Amman's prosecutor charged late on Wednesday Adel Qudah, a former finance minister, top businessman Khaled Shaheen, Mohammed Rawashdeh, a senior economic adviser of the prime minister, and Ahmad Rifai, the ex-manager of Jordan Petroleum Refinery Company, the country's sole refiner.
The prosecutor ordered their arrest for 15 days pending an investigation of alleged graft and exploiting a public position for personal gain in a long-delayed project to attract strategic investors to undertake a $1.2 billion expansion of the refinery.
Detention of senior officials in Jordan is relatively rare and Qudah, a long-time top economic policy maker, is the first former minister to answer corruption charges.
Prime Minister Samir Rifai pledged to fight corruption when he assumed office last December. Critics accused his predecessor Nader Dahabi of failing to crack down hard enough on graft, which they blamed for scaring away investors.

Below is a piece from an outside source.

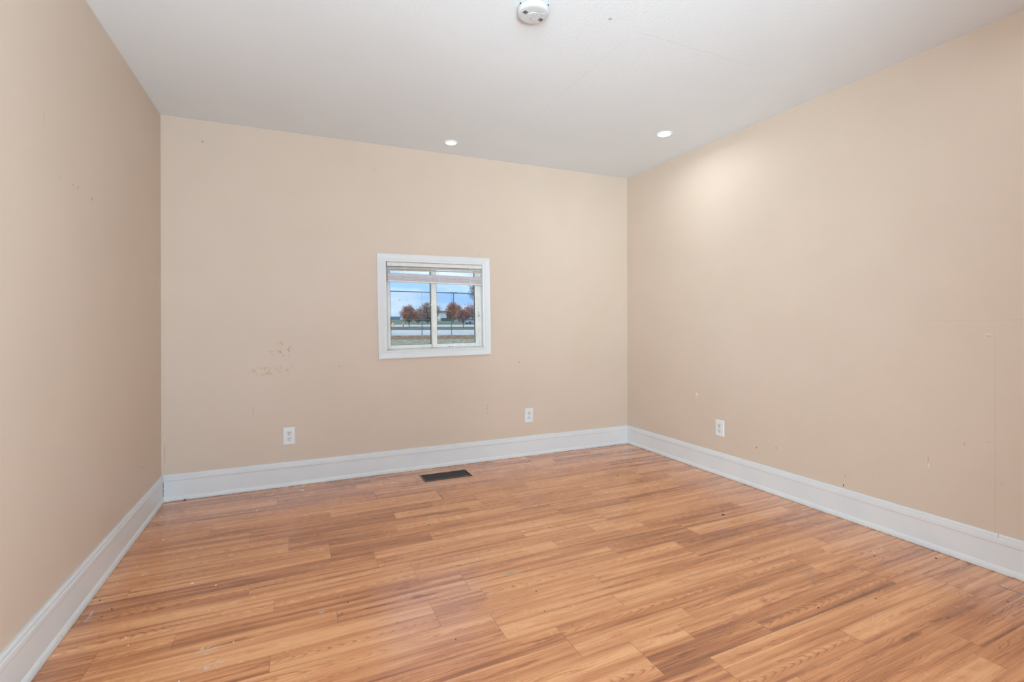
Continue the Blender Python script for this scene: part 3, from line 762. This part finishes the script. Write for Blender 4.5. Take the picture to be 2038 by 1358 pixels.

Rifai's appointment by the monarch heralded a wider shakeup to ward off popular discontent over economic contraction after years of growth and allegations of rampant official corruption.
Until the latest arrests, moves to tackle graft in the administration and state-controlled companies had been limited to minor investigations and arrests.
The government formed a top ministerial committee to probe how a consortium allegedly linked to Shaheen sought a 15-year concession to undertake the refinery project after foreign investors had withdrawn.
Qudah was the government-appointed chairman of the refinery when Dahabi's cabinet granted the refinery last October an exclusivity deal to pursue suitable investors.
Shaheen, one of the country's wealthiest men, had been for over a decade the government's contractor of choice for major security projects.
Companies associated with Luxembourg-registered Shaheen Business and Investment Group (SBIG) undertook the construction of a US-funded police academy that has trained Iraqi and Palestinian police.
Shaheen's family concern also partnered with senior goverment agencies to sell Iraqi oil in the months preceding the fall of former Iraqi President Saddam Hussein in 2003.